Instructions for the task
Copy out the whole listing exactly as written, leaving the pictures behind.

Dataset content
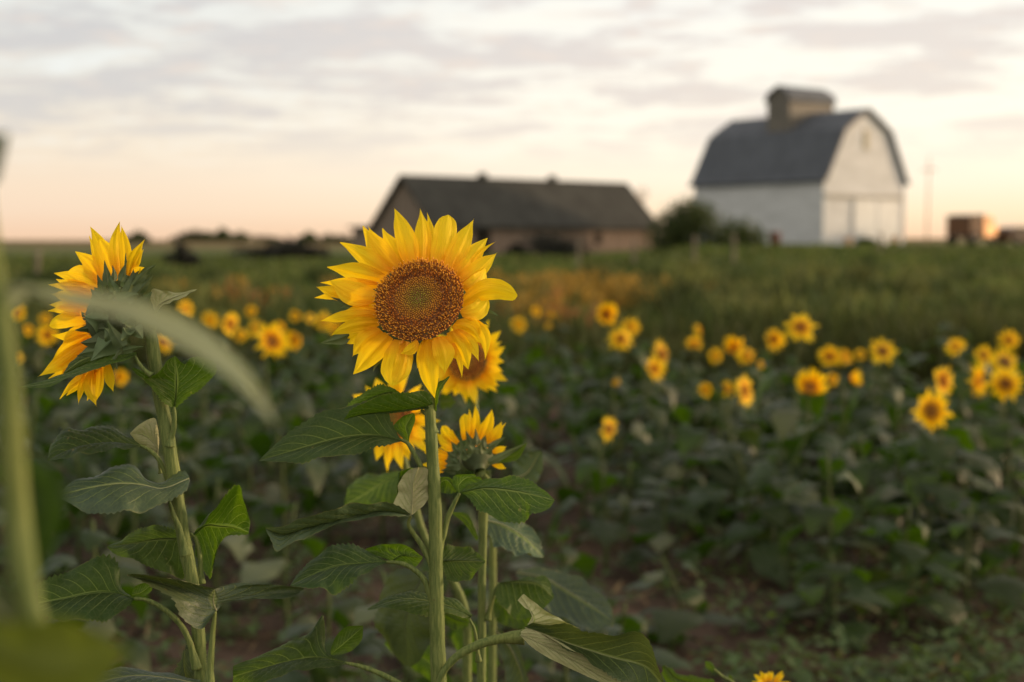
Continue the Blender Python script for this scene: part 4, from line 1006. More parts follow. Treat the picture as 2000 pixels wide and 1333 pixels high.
# ============ the big sharp sunflower
D = 1.50
root = empty('sunflower', base_at(868, D), 'big sharp sunflower facing the camera in the middle foreground', 'sunflower')
CX, CY = 818.7, 587.0
NH = Vector((-.17, -.84, .50)).normalized()
def planeH(f=0.62):
    def pl(px, py):
        dx = (px - CX) / F * D; dz = (CY - py) / F * D
        rr = math.hypot(dx, dz)
        g = 1.0 if rr < .048 else (f + (1 - f) * .048 / rr)
        return D + 0.004 + (-.20 * dx + .60 * dz) * g
    return pl
plH = planeH()
Mh = Matrix.Translation(Vector(P(CX, CY, D))) @ NH.to_track_quat('Z', 'Y').to_matrix().to_4x4()
head = head_obj(root, recept_mb(.042, .045, .008, Mh))
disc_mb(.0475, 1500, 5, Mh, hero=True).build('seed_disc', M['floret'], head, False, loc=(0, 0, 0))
HP = [ # base, tip, width, layer(m behind), curve, kwargs  (crop pixels)
 ((575, 345), (497, 58), 108, .003, 8, {}), ((615, 335), (617, 63), 92, .006, 6, {}), ((648, 335), (666, 83), 62, .011, 0, {}),
 ((685, 340), (733, 93), 120, .002, 8, dict(blunt=True)), ((735, 365), (839, 104), 104, .005, 5, {}), ((765, 380), (907, 192), 112, .008, 6, {}),
 ((810, 400), (944, 206), 34, .014, -22, {}), ((790, 405), (953, 258), 92, .007, 10, {}), ((805, 432), (914, 332), 92, .001, 26, dict(arc=.5)),
 ((800, 495), (1054, 466), 112, .004, -48, dict(blunt=True, arc=1)), ((795, 545), (925, 482), 96, -.002, 22, dict(blunt=True)),
 ((765, 590), (890, 684), 108, .001, -24, {}), ((830, 560), (917, 755), 62, .009, -34, {}), ((775, 620), (876, 768), 60, .004, -22, {}),
 ((750, 625), (829, 800), 104, .003, -10, {}), ((760, 680), (808, 840), 30, .006, -6, {}), ((690, 650), (727, 818), 110, -.003, -12, {}),
 ((648, 660), (667, 938), 108, .001, 10, {}), ((600, 672), (516, 724), 58, -.006, -14, dict(roll=.5)), ((515, 665), (488, 875), 124, .002, 10, dict(blunt=True)),
 ((468, 645), (318, 833), 122, .001, 14, {}), ((545, 670), (500, 860), 90, .006, -14, dict(blunt=True)), ((425, 620), (302, 742), 96, .006, 16, {}), ((400, 600), (256, 668), 80, .009, 0, dict(blunt=True)),
 ((420, 585), (198, 628), 78, .001, 8, {}), ((405, 545), (148, 586), 62, .004, 10, {}), ((330, 470), (126, 474), 46, .016, 10, {}), ((360, 470), (133, 427), 84, .012, -6, {}),
 ((405, 472), (193, 392), 128, .001, -18, {}), ((415, 415), (155, 395), 66, .008, -4, {}), ((450, 390), (188, 322), 100, .003, 0, {}), ((475, 355), (262, 195), 96, .005, -10, {}),
 ((508, 345), (342, 149), 116, .002, -8, {}), ((500, 330), (362, 152), 80, .012, -10, {}), ((545, 335), (433, 157), 90, .007, -4, {}),
 ((590, 345), (560, 215), 80, .010, 0, {}), ((710, 360), (800, 200), 90, .012, 0, {}), ((640, 660), (600, 800), 60, .012, 0, {}), ((800, 600), (870, 640), 70, .010, 0, {}),
 ((415, 545), (250, 535), 90, .010, 0, {}), ((415, 525), (300, 515), 90, .008, 0, {}), ((430, 620), (350, 700), 80, .012, 0, {}), ((720, 650), (770, 760), 80, .010, 0, {}), ((780, 400), (860, 300), 90, .012, 0, {})]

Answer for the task
Continue the Blender Python script for this scene: part 4, from line 1006. More parts follow. Treat the picture as 2000 pixels wide and 1333 pixels high.
# ============ the big sharp sunflower
D = 1.50
root = empty('sunflower', base_at(868, D), 'big sharp sunflower facing the camera in the middle foreground', 'sunflower')
CX, CY = 818.7, 587.0
NH = Vector((-.17, -.84, .50)).normalized()
def planeH(f=0.62):
    def pl(px, py):
        dx = (px - CX) / F * D; dz = (CY - py) / F * D
        rr = math.hypot(dx, dz)
        g = 1.0 if rr < .048 else (f + (1 - f) * .048 / rr)
        return D + 0.004 + (-.20 * dx + .60 * dz) * g
    return pl
plH = planeH()
Mh = Matrix.Translation(Vector(P(CX, CY, D))) @ NH.to_track_quat('Z', 'Y').to_matrix().to_4x4()
head = head_obj(root, recept_mb(.042, .045, .008, Mh))
disc_mb(.0475, 1500, 5, Mh, hero=True).build('seed_disc', M['floret'], head, False, loc=(0, 0, 0))
HP = [ # base, tip, width, layer(m behind), curve, kwargs  (crop pixels)
 ((575, 345), (497, 58), 108, .003, 8, {}), ((615, 335), (617, 63), 92, .006, 6, {}), ((648, 335), (666, 83), 62, .011, 0, {}),
 ((685, 340), (733, 93), 120, .002, 8, dict(blunt=True)), ((735, 365), (839, 104), 104, .005, 5, {}), ((765, 380), (907, 192), 112, .008, 6, {}),
 ((810, 400), (944, 206), 34, .014, -22, {}), ((790, 405), (953, 258), 92, .007, 10, {}), ((805, 432), (914, 332), 92, .001, 26, dict(arc=.5)),
 ((800, 495), (1054, 466), 112, .004, -48, dict(blunt=True, arc=1)), ((795, 545), (925, 482), 96, -.002, 22, dict(blunt=True)),
 ((765, 590), (890, 684), 108, .001, -24, {}), ((830, 560), (917, 755), 62, .009, -34, {}), ((775, 620), (876, 768), 60, .004, -22, {}),
 ((750, 625), (829, 800), 104, .003, -10, {}), ((760, 680), (808, 840), 30, .006, -6, {}), ((690, 650), (727, 818), 110, -.003, -12, {}),
 ((648, 660), (667, 938), 108, .001, 10, {}), ((600, 672), (516, 724), 58, -.006, -14, dict(roll=.5)), ((515, 665), (488, 875), 124, .002, 10, dict(blunt=True)),
 ((468, 645), (318, 833), 122, .001, 14, {}), ((545, 670), (500, 860), 90, .006, -14, dict(blunt=True)), ((425, 620), (302, 742), 96, .006, 16, {}), ((400, 600), (256, 668), 80, .009, 0, dict(blunt=True)),
 ((420, 585), (198, 628), 78, .001, 8, {}), ((405, 545), (148, 586), 62, .004, 10, {}), ((330, 470), (126, 474), 46, .016, 10, {}), ((360, 470), (133, 427), 84, .012, -6, {}),
 ((405, 472), (193, 392), 128, .001, -18, {}), ((415, 415), (155, 395), 66, .008, -4, {}), ((450, 390), (188, 322), 100, .003, 0, {}), ((475, 355), (262, 195), 96, .005, -10, {}),
 ((508, 345), (342, 149), 116, .002, -8, {}), ((500, 330), (362, 152), 80, .012, -10, {}), ((545, 335), (433, 157), 90, .007, -4, {}),
 ((590, 345), (560, 215), 80, .010, 0, {}), ((710, 360), (800, 200), 90, .012, 0, {}), ((640, 660), (600, 800), 60, .012, 0, {}), ((800, 600), (870, 640), 70, .010, 0, {}),
 ((415, 545), (250, 535), 90, .010, 0, {}), ((415, 525), (300, 515), 90, .008, 0, {}), ((430, 620), (350, 700), 80, .012, 0, {}), ((720, 650), (770, 760), 80, .010, 0, {}), ((780, 400), (860, 300), 90, .012, 0, {})]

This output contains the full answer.